>> START Dataset section

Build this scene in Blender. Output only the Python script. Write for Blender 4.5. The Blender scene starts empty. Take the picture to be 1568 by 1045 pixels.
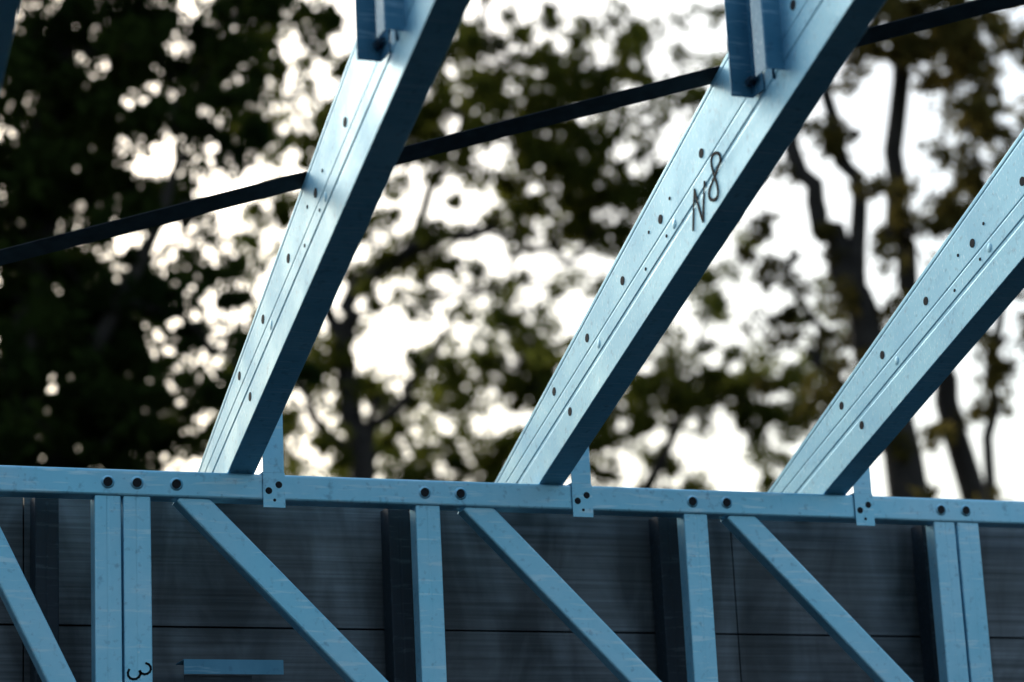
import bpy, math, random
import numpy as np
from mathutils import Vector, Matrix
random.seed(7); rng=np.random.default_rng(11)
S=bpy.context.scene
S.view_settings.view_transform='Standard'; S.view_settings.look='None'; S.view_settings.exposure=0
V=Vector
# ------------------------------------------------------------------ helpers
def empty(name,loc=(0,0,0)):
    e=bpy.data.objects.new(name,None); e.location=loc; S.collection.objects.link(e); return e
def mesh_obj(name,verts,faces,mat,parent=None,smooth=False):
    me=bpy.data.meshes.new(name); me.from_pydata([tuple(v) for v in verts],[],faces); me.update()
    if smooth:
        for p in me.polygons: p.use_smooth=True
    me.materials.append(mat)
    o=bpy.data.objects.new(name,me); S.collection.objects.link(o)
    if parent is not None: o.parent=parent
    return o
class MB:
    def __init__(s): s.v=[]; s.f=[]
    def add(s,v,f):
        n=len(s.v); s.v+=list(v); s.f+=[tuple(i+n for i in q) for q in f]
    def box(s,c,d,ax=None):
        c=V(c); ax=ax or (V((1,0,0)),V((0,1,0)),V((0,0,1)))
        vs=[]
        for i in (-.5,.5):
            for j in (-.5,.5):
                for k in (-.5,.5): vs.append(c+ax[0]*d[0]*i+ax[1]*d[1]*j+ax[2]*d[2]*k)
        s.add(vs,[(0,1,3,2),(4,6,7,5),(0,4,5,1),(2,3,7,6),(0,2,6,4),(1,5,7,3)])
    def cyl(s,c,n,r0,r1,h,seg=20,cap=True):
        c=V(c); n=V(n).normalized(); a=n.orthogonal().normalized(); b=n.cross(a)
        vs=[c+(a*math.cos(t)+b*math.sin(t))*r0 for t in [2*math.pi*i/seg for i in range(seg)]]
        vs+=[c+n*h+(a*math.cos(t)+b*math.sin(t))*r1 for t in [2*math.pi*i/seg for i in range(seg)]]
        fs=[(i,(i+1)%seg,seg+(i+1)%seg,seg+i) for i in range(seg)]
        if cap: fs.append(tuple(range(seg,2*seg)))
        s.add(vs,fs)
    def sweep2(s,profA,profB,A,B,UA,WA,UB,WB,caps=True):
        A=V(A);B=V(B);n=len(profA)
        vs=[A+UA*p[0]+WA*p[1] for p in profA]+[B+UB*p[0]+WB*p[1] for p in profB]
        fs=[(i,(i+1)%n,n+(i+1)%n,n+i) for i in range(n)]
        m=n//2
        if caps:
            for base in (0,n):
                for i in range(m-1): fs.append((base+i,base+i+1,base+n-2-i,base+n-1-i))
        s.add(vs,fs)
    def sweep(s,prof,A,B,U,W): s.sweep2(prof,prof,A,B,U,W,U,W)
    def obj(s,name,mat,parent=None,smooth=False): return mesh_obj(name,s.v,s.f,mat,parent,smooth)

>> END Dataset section

To be done ▸ Your task is to repeat the material above exactly, without its pictures.

Completed task ▸
Build this scene in Blender. Output only the Python script. Write for Blender 4.5. The Blender scene starts empty. Take the picture to be 1568 by 1045 pixels.
import bpy, math, random
import numpy as np
from mathutils import Vector, Matrix
random.seed(7); rng=np.random.default_rng(11)
S=bpy.context.scene
S.view_settings.view_transform='Standard'; S.view_settings.look='None'; S.view_settings.exposure=0
V=Vector
# ------------------------------------------------------------------ helpers
def empty(name,loc=(0,0,0)):
    e=bpy.data.objects.new(name,None); e.location=loc; S.collection.objects.link(e); return e
def mesh_obj(name,verts,faces,mat,parent=None,smooth=False):
    me=bpy.data.meshes.new(name); me.from_pydata([tuple(v) for v in verts],[],faces); me.update()
    if smooth:
        for p in me.polygons: p.use_smooth=True
    me.materials.append(mat)
    o=bpy.data.objects.new(name,me); S.collection.objects.link(o)
    if parent is not None: o.parent=parent
    return o
class MB:
    def __init__(s): s.v=[]; s.f=[]
    def add(s,v,f):
        n=len(s.v); s.v+=list(v); s.f+=[tuple(i+n for i in q) for q in f]
    def box(s,c,d,ax=None):
        c=V(c); ax=ax or (V((1,0,0)),V((0,1,0)),V((0,0,1)))
        vs=[]
        for i in (-.5,.5):
            for j in (-.5,.5):
                for k in (-.5,.5): vs.append(c+ax[0]*d[0]*i+ax[1]*d[1]*j+ax[2]*d[2]*k)
        s.add(vs,[(0,1,3,2),(4,6,7,5),(0,4,5,1),(2,3,7,6),(0,2,6,4),(1,5,7,3)])
    def cyl(s,c,n,r0,r1,h,seg=20,cap=True):
        c=V(c); n=V(n).normalized(); a=n.orthogonal().normalized(); b=n.cross(a)
        vs=[c+(a*math.cos(t)+b*math.sin(t))*r0 for t in [2*math.pi*i/seg for i in range(seg)]]
        vs+=[c+n*h+(a*math.cos(t)+b*math.sin(t))*r1 for t in [2*math.pi*i/seg for i in range(seg)]]
        fs=[(i,(i+1)%seg,seg+(i+1)%seg,seg+i) for i in range(seg)]
        if cap: fs.append(tuple(range(seg,2*seg)))
        s.add(vs,fs)
    def sweep2(s,profA,profB,A,B,UA,WA,UB,WB,caps=True):
        A=V(A);B=V(B);n=len(profA)
        vs=[A+UA*p[0]+WA*p[1] for p in profA]+[B+UB*p[0]+WB*p[1] for p in profB]
        fs=[(i,(i+1)%n,n+(i+1)%n,n+i) for i in range(n)]
        m=n//2
        if caps:
            for base in (0,n):
                for i in range(m-1): fs.append((base+i,base+i+1,base+n-2-i,base+n-1-i))
        s.add(vs,fs)
    def sweep(s,prof,A,B,U,W): s.sweep2(prof,prof,A,B,U,W,U,W)
    def obj(s,name,mat,parent=None,smooth=False): return mesh_obj(name,s.v,s.f,mat,parent,smooth)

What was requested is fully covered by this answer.